--- BEGIN Input ---

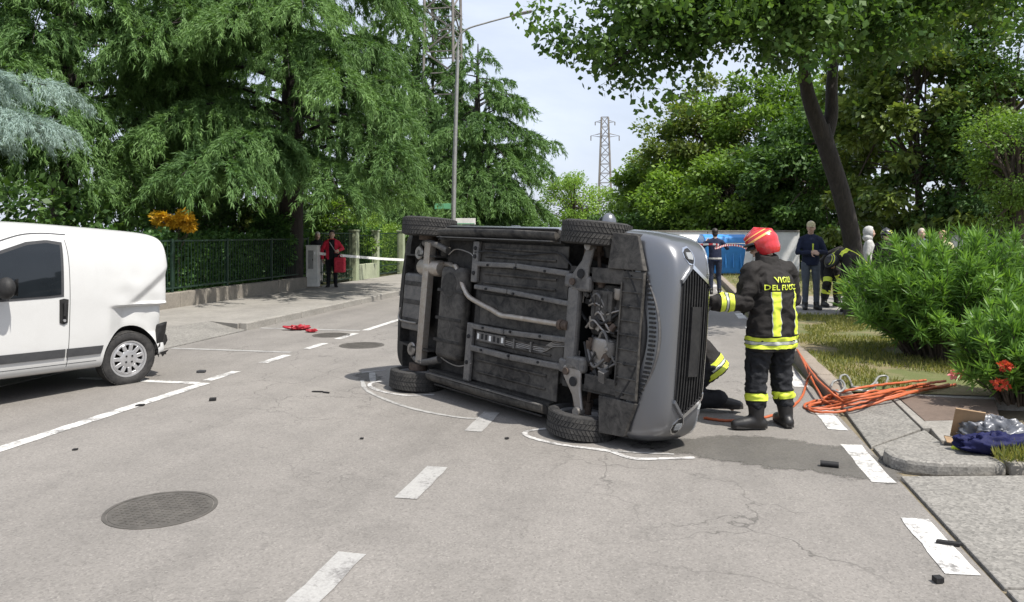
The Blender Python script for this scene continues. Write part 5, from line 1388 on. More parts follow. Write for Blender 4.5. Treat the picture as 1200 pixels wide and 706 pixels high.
    # headgear
    if hat == 'cap':
        h = MB(); h.ball(hp(0, -.008, .055), (.086, .104, .075), 20, 12, hm); h = remeshed('cap', h, M['beige'], body, .010, 2)
        bm = bmesh.new(); bm.from_mesh(h.data); bmesh.ops.bisect_plane(bm, geom=bm.verts[:] + bm.edges[:] + bm.faces[:], plane_co=hp(0, 0, .035), plane_no=-fz, clear_outer=True); bm.to_mesh(h.data); bm.free()
        P_ = [(x, .095 + .095 * math.sqrt(max(0, 1 - (x / .075) ** 2))) for x in np.linspace(-.075, .075, 11)]
        vs = [hp(x, .06, .042) for x, y in P_] + [hp(x, y, .034) for x, y in P_]; vs += [v - fz * .005 for v in vs]
        n = 11; fs = [(i, i + 1, n + i + 1, n + i) for i in range(n - 1)] + [(2 * n + i, 3 * n + i, 3 * n + i + 1, 2 * n + i + 1) for i in range(n - 1)] + [(n + i, n + i + 1, 3 * n + i + 1, 3 * n + i) for i in range(n - 1)]
        new_mesh('cap_peak', vs, fs, M['beige'], h)
    elif hat in ('helmet_red', 'helmet_dark', 'helmet_grey'):
        h = MB(); h.ball(hp(0, -.010, .045), (.118, .142, .118), 24, 18, hm); h.ball(hp(0, -.045, -.01), (.112, .105, .11), 20, 14, hm)
        capsule(h, [hp(0, .12, .10), hp(0, .02, .165), hp(0, -.11, .12)], [.016, .020, .018])
        h = remeshed('helmet', h, M[hat], body, .0055 if voxel < .015 else .011, 8 if voxel < .015 else 3)
        bm = bmesh.new(); bm.from_mesh(h.data)
        geo = lambda: bm.verts[:] + bm.edges[:] + bm.faces[:]
        bmesh.ops.bisect_plane(bm, geom=geo(), plane_co=hp(0, 0, -.075), plane_no=-fz, clear_outer=True)
        bmesh.ops.bisect_plane(bm, geom=geo(), plane_co=hp(0, .035, 0), plane_no=fy); bmesh.ops.bisect_plane(bm, geom=geo(), plane_co=hp(0, 0, .042), plane_no=fz)
        bmesh.ops.delete(bm, geom=[f for f in bm.faces if (lambda q: q.dot(fy) > .035 and q.dot(fz) < .042)(f.calc_center_median() - H)], context='FACES')
        bm.to_mesh(h.data); bm.free()
        sd = h.modifiers.new('t', 'SOLIDIFY'); sd.thickness = .006; sd.offset = -1
        evaluated(h); smooth(h.data, 65)
        if hat != 'helmet_grey':
            st_m = M['yellow'] if hat == 'helmet_dark' else M['reflect_orange']
            for s in (-1, 1):
                def pr(c, n, s=s): q = c - H; return q.dot(fx) * s > .045 and n.dot(fx) * s > .15
                n1 = (fz * .95 + fy * .30).normalized()
                cut_band(h, 'reflective_stripe', [(hp(0, 0, .066), n1), (hp(0, 0, .084), -n1)], st_m, h, .002, pr)
                cut_band(h, 'reflective_stripe', [(hp(0, 0, .112), n1), (hp(0, 0, .121), -n1)], st_m, h, .002, pr)
        # visor edge, goggles, strap
        vz = MB(); arc = [hp(.122 * math.sin(a), .142 * math.cos(a) - .004, .042) for a in np.linspace(-1.25, 1.25, 15)]
        vz.tube(arc, .014, 8, True, .7); vz.build('visor', M['helmet_dark'], h, 50)
        gg = MB(); arc = [hp(.098 * math.sin(a), .118 * math.cos(a), .012) for a in np.linspace(-1.2, 1.2, 15)]
        gg.tube(arc, .026, 8, True, .5); gg.build('goggles', M['blk_plastic'], h, 50)
        MB().tube(spline([hp(.082, .02, -.02), hp(.06, .05, -.08), hp(0, .075, -.118), hp(-.06, .05, -.08), hp(-.082, .02, -.02)], 5), .008, 6).build('chin_strap', M['blk_plastic'], h, 50)
    elif hat == 'hood':
        h = MB(); h.ball(hp(0, -.02, .02), (.118, .135, .145), 20, 14, hm); h.ball(hp(0, -.05, -.11), (.15, .11, .09), 16, 10, hm)
        h = remeshed('hood', h, M[coat], body, .012, 3, .004, 14)
        bm = bmesh.new(); bm.from_mesh(h.data); bmesh.ops.bisect_plane(bm, geom=bm.verts[:] + bm.edges[:] + bm.faces[:], plane_co=hp(0, .06, 0), plane_no=fy, clear_outer=True); bm.to_mesh(h.data); bm.free()
    body.location = loc; body.rotation_euler = (0, 0, rz)
    return body, ct, tr
def facing(dx, dd): w = cam2w(dx, dd); return math.atan2(-w.x, w.y)
M['reflect_orange'] = plain('reflective_orange', (.85, .42, .12), .35, 0, .1, 30)

def upd(J, **kw):
    J = dict(J); J.update({k: Vector(v) for k, v in kw.items()}); return J
# --- firefighter standing by the car, back to the camera, left arm out to the car
Jm = upd(default_J(), pel=(0, 0, .89), spine=(0, -.015, 1.07), chest=(0, .01, 1.24), neck=(0, .055, 1.395), head=(-.015, .105, 1.535),
         shL=(-.20, .04, 1.335), shR=(.20, .03, 1.335), elL=(-.275, .04, 1.075), wrL=(-.50, .14, 1.075), elR=(.28, .06, 1.07), wrR=(.10, .24, 1.02),
         hipL=(-.105, 0, .86), hipR=(.105, 0, .86), knL=(-.135, .05, .47), knR=(.125, .03, .47), anL=(-.155, .02, .095), anR=(.135, -.02, .095), toeL=(-.33, .09, .03), toeR=(.20, .15, .03))
loc = cam2w((905 - 600) / F * 6.52, 6.52)
FFR = facing(-.42, .9)
ff, ffj, fft = human('firefighter in red helmet standing with back turned, reaching towards the overturned car', (loc.x, loc.y, 0), FFR, Jm, 'turnout', 'turnout_leg', 'boot',
                     head=(R(38), R(-16)), hat='helmet_red', pad=.021, coat_len=.215, hands='glove', voxel=.011, boots_h=.34, wr=.016, hips_w=1.16)
back = lambda c, n: n.y < .25
zz = Vector((0, 0, 1))
notarm = lambda c, n: math.hypot(c.x, c.y) < .34
for (z0, z1, m) in ((.690, .722, 'yellow'), (.726, .752, 'silver'), (.756, .788, 'yellow')):
    cut_band(ffj, 'hem_stripe', [((0, 0, z0), zz), ((0, 0, z1), -zz)], M[m], ff, .009, notarm)
bk = lambda c, n: n.y < .1 and c.y < .08 and abs(c.x) < .23
for (x0, x1) in ((-.118, -.052), (.118, .184)):
    cut_band(ffj, 'back_stripe', [((x0, 0, 0), Vector((1, 0, 0))), ((x1, 0, 0), Vector((-1, 0, 0))), ((0, 0, .80), zz), ((0, 0, 1.165), -zz)], M['yellow'], ff, .005, bk)
    for (a, b) in ((x0 - .006, x0 - .001), (x1 + .001, x1 + .006)):
        cut_band(ffj, 'stripe_edging', [((a, 0, 0), Vector((1, 0, 0))), ((b, 0, 0), Vector((-1, 0, 0))), ((0, 0, .80), zz), ((0, 0, 1.165), -zz)], M['silver'], ff, .005, bk)
for s in 'LR':
    for (t0, t1, m) in ((.40, .56, 'yellow'), (.585, .66, 'silver'), (.685, .84, 'yellow')):
        limb_band(ffj, 'cuff_stripe', Jm['el' + s], Jm['wr' + s], t0, t1, M[m], ff, .005, .13)
    limb_band(fft, 'leg_stripe', Jm['kn' + s], Jm['an' + s], .44, .60, M['yellow'], ff, .006, .2)
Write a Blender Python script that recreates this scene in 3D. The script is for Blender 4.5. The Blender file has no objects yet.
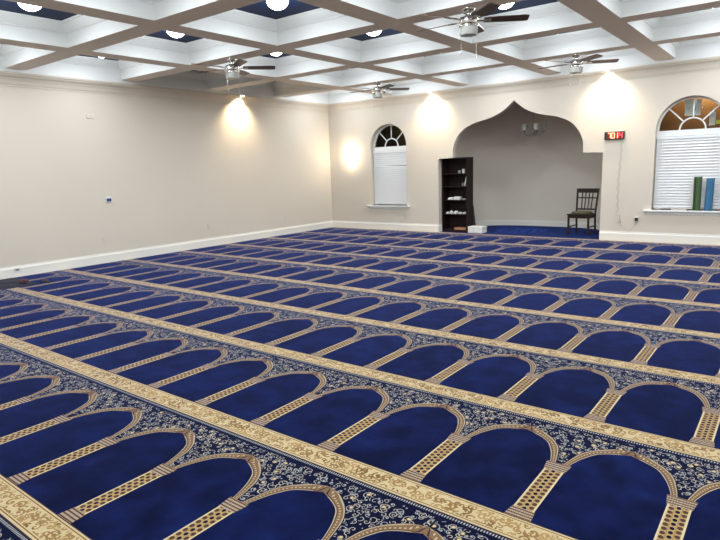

--- END Input ---

**Task directions**
Return the material exactly as given, apart from the pictures.

**Output below**
The Blender Python script for this scene continues. Write part 5, from line 1388 on. More parts follow. Write for Blender 4.5. Treat the picture as 1200 pixels wide and 706 pixels high.
    # headgear
    if hat == 'cap':
        h = MB(); h.ball(hp(0, -.008, .055), (.086, .104, .075), 20, 12, hm); h = remeshed('cap', h, M['beige'], body, .010, 2)
        bm = bmesh.new(); bm.from_mesh(h.data); bmesh.ops.bisect_plane(bm, geom=bm.verts[:] + bm.edges[:] + bm.faces[:], plane_co=hp(0, 0, .035), plane_no=-fz, clear_outer=True); bm.to_mesh(h.data); bm.free()
        P_ = [(x, .095 + .095 * math.sqrt(max(0, 1 - (x / .075) ** 2))) for x in np.linspace(-.075, .075, 11)]
        vs = [hp(x, .06, .042) for x, y in P_] + [hp(x, y, .034) for x, y in P_]; vs += [v - fz * .005 for v in vs]
        n = 11; fs = [(i, i + 1, n + i + 1, n + i) for i in range(n - 1)] + [(2 * n + i, 3 * n + i, 3 * n + i + 1, 2 * n + i + 1) for i in range(n - 1)] + [(n + i, n + i + 1, 3 * n + i + 1, 3 * n + i) for i in range(n - 1)]
        new_mesh('cap_peak', vs, fs, M['beige'], h)
    elif hat in ('helmet_red', 'helmet_dark', 'helmet_grey'):
        h = MB(); h.ball(hp(0, -.010, .045), (.118, .142, .118), 24, 18, hm); h.ball(hp(0, -.045, -.01), (.112, .105, .11), 20, 14, hm)
        capsule(h, [hp(0, .12, .10), hp(0, .02, .165), hp(0, -.11, .12)], [.016, .020, .018])
        h = remeshed('helmet', h, M[hat], body, .0055 if voxel < .015 else .011, 8 if voxel < .015 else 3)
        bm = bmesh.new(); bm.from_mesh(h.data)
        geo = lambda: bm.verts[:] + bm.edges[:] + bm.faces[:]
        bmesh.ops.bisect_plane(bm, geom=geo(), plane_co=hp(0, 0, -.075), plane_no=-fz, clear_outer=True)
        bmesh.ops.bisect_plane(bm, geom=geo(), plane_co=hp(0, .035, 0), plane_no=fy); bmesh.ops.bisect_plane(bm, geom=geo(), plane_co=hp(0, 0, .042), plane_no=fz)
        bmesh.ops.delete(bm, geom=[f for f in bm.faces if (lambda q: q.dot(fy) > .035 and q.dot(fz) < .042)(f.calc_center_median() - H)], context='FACES')
        bm.to_mesh(h.data); bm.free()
        sd = h.modifiers.new('t', 'SOLIDIFY'); sd.thickness = .006; sd.offset = -1
        evaluated(h); smooth(h.data, 65)
        if hat != 'helmet_grey':
            st_m = M['yellow'] if hat == 'helmet_dark' else M['reflect_orange']
            for s in (-1, 1):
                def pr(c, n, s=s): q = c - H; return q.dot(fx) * s > .045 and n.dot(fx) * s > .15
                n1 = (fz * .95 + fy * .30).normalized()
                cut_band(h, 'reflective_stripe', [(hp(0, 0, .066), n1), (hp(0, 0, .084), -n1)], st_m, h, .002, pr)
                cut_band(h, 'reflective_stripe', [(hp(0, 0, .112), n1), (hp(0, 0, .121), -n1)], st_m, h, .002, pr)
        # visor edge, goggles, strap
        vz = MB(); arc = [hp(.122 * math.sin(a), .142 * math.cos(a) - .004, .042) for a in np.linspace(-1.25, 1.25, 15)]
        vz.tube(arc, .014, 8, True, .7); vz.build('visor', M['helmet_dark'], h, 50)
        gg = MB(); arc = [hp(.098 * math.sin(a), .118 * math.cos(a), .012) for a in np.linspace(-1.2, 1.2, 15)]
        gg.tube(arc, .026, 8, True, .5); gg.build('goggles', M['blk_plastic'], h, 50)
        MB().tube(spline([hp(.082, .02, -.02), hp(.06, .05, -.08), hp(0, .075, -.118), hp(-.06, .05, -.08), hp(-.082, .02, -.02)], 5), .008, 6).build('chin_strap', M['blk_plastic'], h, 50)
    elif hat == 'hood':
        h = MB(); h.ball(hp(0, -.02, .02), (.118, .135, .145), 20, 14, hm); h.ball(hp(0, -.05, -.11), (.15, .11, .09), 16, 10, hm)
        h = remeshed('hood', h, M[coat], body, .012, 3, .004, 14)
        bm = bmesh.new(); bm.from_mesh(h.data); bmesh.ops.bisect_plane(bm, geom=bm.verts[:] + bm.edges[:] + bm.faces[:], plane_co=hp(0, .06, 0), plane_no=fy, clear_outer=True); bm.to_mesh(h.data); bm.free()
    body.location = loc; body.rotation_euler = (0, 0, rz)
    return body, ct, tr
def facing(dx, dd): w = cam2w(dx, dd); return math.atan2(-w.x, w.y)
M['reflect_orange'] = plain('reflective_orange', (.85, .42, .12), .35, 0, .1, 30)

def upd(J, **kw):
    J = dict(J); J.update({k: Vector(v) for k, v in kw.items()}); return J
# --- firefighter standing by the car, back to the camera, left arm out to the car
Jm = upd(default_J(), pel=(0, 0, .89), spine=(0, -.015, 1.07), chest=(0, .01, 1.24), neck=(0, .055, 1.395), head=(-.015, .105, 1.535),
         shL=(-.20, .04, 1.335), shR=(.20, .03, 1.335), elL=(-.275, .04, 1.075), wrL=(-.50, .14, 1.075), elR=(.28, .06, 1.07), wrR=(.10, .24, 1.02),
         hipL=(-.105, 0, .86), hipR=(.105, 0, .86), knL=(-.135, .05, .47), knR=(.125, .03, .47), anL=(-.155, .02, .095), anR=(.135, -.02, .095), toeL=(-.33, .09, .03), toeR=(.20, .15, .03))
loc = cam2w((905 - 600) / F * 6.52, 6.52)
FFR = facing(-.42, .9)
ff, ffj, fft = human('firefighter in red helmet standing with back turned, reaching towards the overturned car', (loc.x, loc.y, 0), FFR, Jm, 'turnout', 'turnout_leg', 'boot',
                     head=(R(38), R(-16)), hat='helmet_red', pad=.021, coat_len=.215, hands='glove', voxel=.011, boots_h=.34, wr=.016, hips_w=1.16)
back = lambda c, n: n.y < .25
zz = Vector((0, 0, 1))
notarm = lambda c, n: math.hypot(c.x, c.y) < .34
for (z0, z1, m) in ((.690, .722, 'yellow'), (.726, .752, 'silver'), (.756, .788, 'yellow')):
    cut_band(ffj, 'hem_stripe', [((0, 0, z0), zz), ((0, 0, z1), -zz)], M[m], ff, .009, notarm)
bk = lambda c, n: n.y < .1 and c.y < .08 and abs(c.x) < .23
for (x0, x1) in ((-.118, -.052), (.118, .184)):
    cut_band(ffj, 'back_stripe', [((x0, 0, 0), Vector((1, 0, 0))), ((x1, 0, 0), Vector((-1, 0, 0))), ((0, 0, .80), zz), ((0, 0, 1.165), -zz)], M['yellow'], ff, .005, bk)
    for (a, b) in ((x0 - .006, x0 - .001), (x1 + .001, x1 + .006)):
        cut_band(ffj, 'stripe_edging', [((a, 0, 0), Vector((1, 0, 0))), ((b, 0, 0), Vector((-1, 0, 0))), ((0, 0, .80), zz), ((0, 0, 1.165), -zz)], M['silver'], ff, .005, bk)
for s in 'LR':
    for (t0, t1, m) in ((.40, .56, 'yellow'), (.585, .66, 'silver'), (.685, .84, 'yellow')):
        limb_band(ffj, 'cuff_stripe', Jm['el' + s], Jm['wr' + s], t0, t1, M[m], ff, .005, .13)
    limb_band(fft, 'leg_stripe', Jm['kn' + s], Jm['an' + s], .44, .60, M['yellow'], ff, .006, .2)
Write a Blender Python script that recreates this scene in 3D. The script is for Blender 4.5. The Blender file has no objects yet.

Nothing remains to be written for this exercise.